Agaçante Cécile Duflot. Une fois dévêtue de son costume institutionnel de ministre, elle réapparaît dans la nudité de son personnage. Depuis six mois, ses suiveurs assistent au grand retour du récit de ses menus dans #sonamileTGV et la voilà, au désespoir de ses spin doctors, plus que jamais commentatrice de la moindre petite actualité politicienne. Elle a écrit un livre, De l'intérieur (Fayard), qui s'est très bien vendu. Elle y compte ses anecdotes de ministre et se justifie d'avoir eu à participer à une telle équipe gouvernementale si peu à gauche. Mais au sortir de cette lecture, que saiton de plus sur le Duflotisme? Quelle est sa ligne politique? Impossible à fixer. Sa ligne médiatique? Elle se situe entre Libération, Le Grand Journal de Canal +, et le journal d'extrême gauche Politis.

Politique du ni-ni

Impossible synthèse. A l'image du morphotype sociologique qu'elle invente: une "bobeauf". Ni totalement bobo, ni complètement beauf. Cécile Duflot possède, avec l'autobiographie de Nelson Mandela, le livre de chevet le plus consensuel de la place de Paris; elle a très vite téléchargé l'application Talking Tom, le jeu du chat qui pète, sur son Ipad... 

Ni branchée ni populaire, elle peine à convaincre les députés socialistes frondeurs qu'elle peut être leur nouveau chef de file. Avec Jean-Luc Mélenchon, les ambitions sont trop similaires et les tempéraments trop différents pour que le courant passe durablement. Contrairement à l'anachronique leader du Front de gauche, elle est une femme bien de son temps: "Son caractère autocentrée correspond parfaitement à l'époque", remarque un influent écologiste, qui ajoute, cruel: "je la méprise car elle représente charnellement le désenchantement en politique." 

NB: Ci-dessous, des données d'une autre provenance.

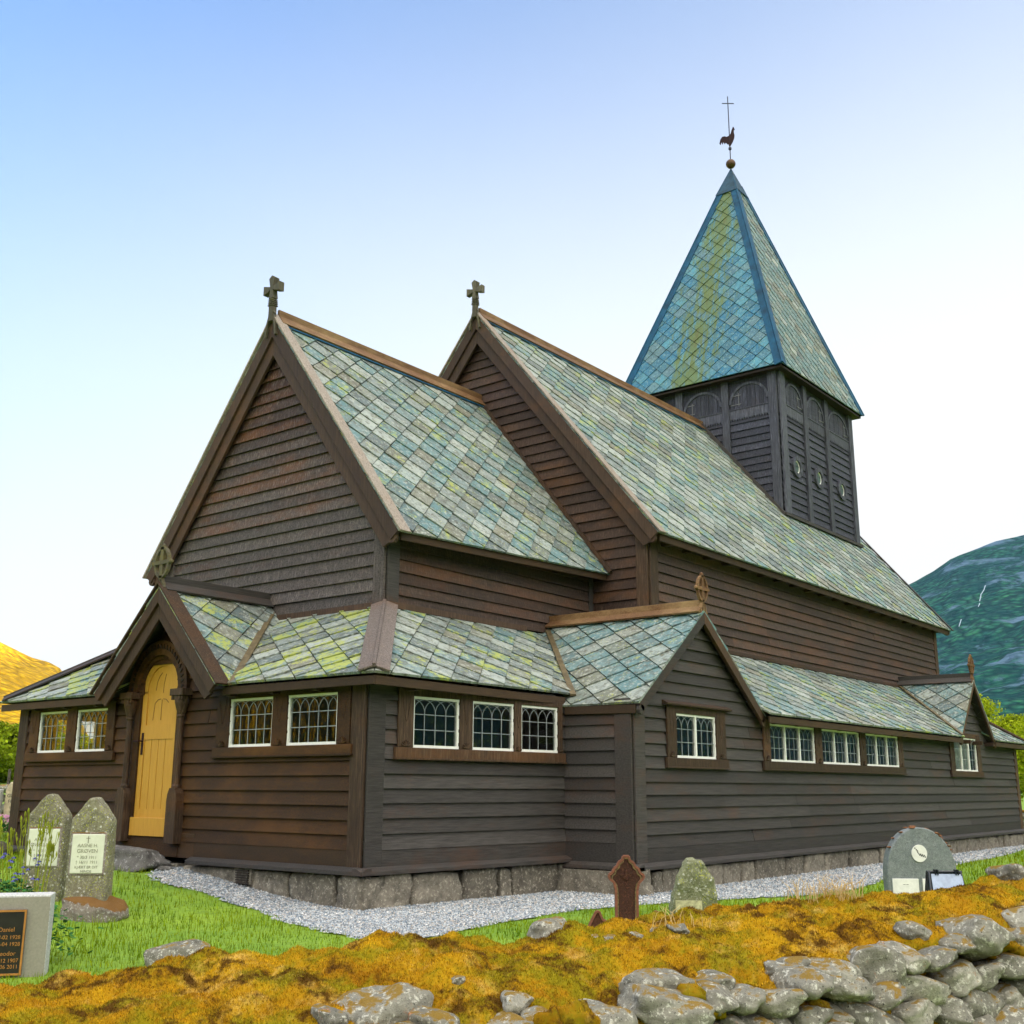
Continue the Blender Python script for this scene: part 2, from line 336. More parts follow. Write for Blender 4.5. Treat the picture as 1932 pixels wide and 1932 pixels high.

Aujourd'hui, par la grâce d'un accord avec les socialistes, la jeune femme est élue d'une circonscription de Paris acquise à la gauche. Mais demain? Jean-Marie Le Guen, le secrétaire d'Etat aux Relations au Parlement, menace avec gourmandise : "Madame Duflot n'est propriétaire de rien. Pas même de son siège." En 2017, outre les législatives, se profile une présidentielle pour laquelle elle se déclare, auprès de la revue Charles, "avoir les épaules". Mais elle se condamne, selon la prédiction de son ancien allié Jean-Vincent Placé dans L'Obs, à obtenir "un score de 1%". "2%", corrige un député de ses soutiens. Alors il ne reste plus qu'à se débattre. "A l'école, comme j'étais timide, on disait que j'étais snob", confie-t-elle un matin de 2011. Les temps changent.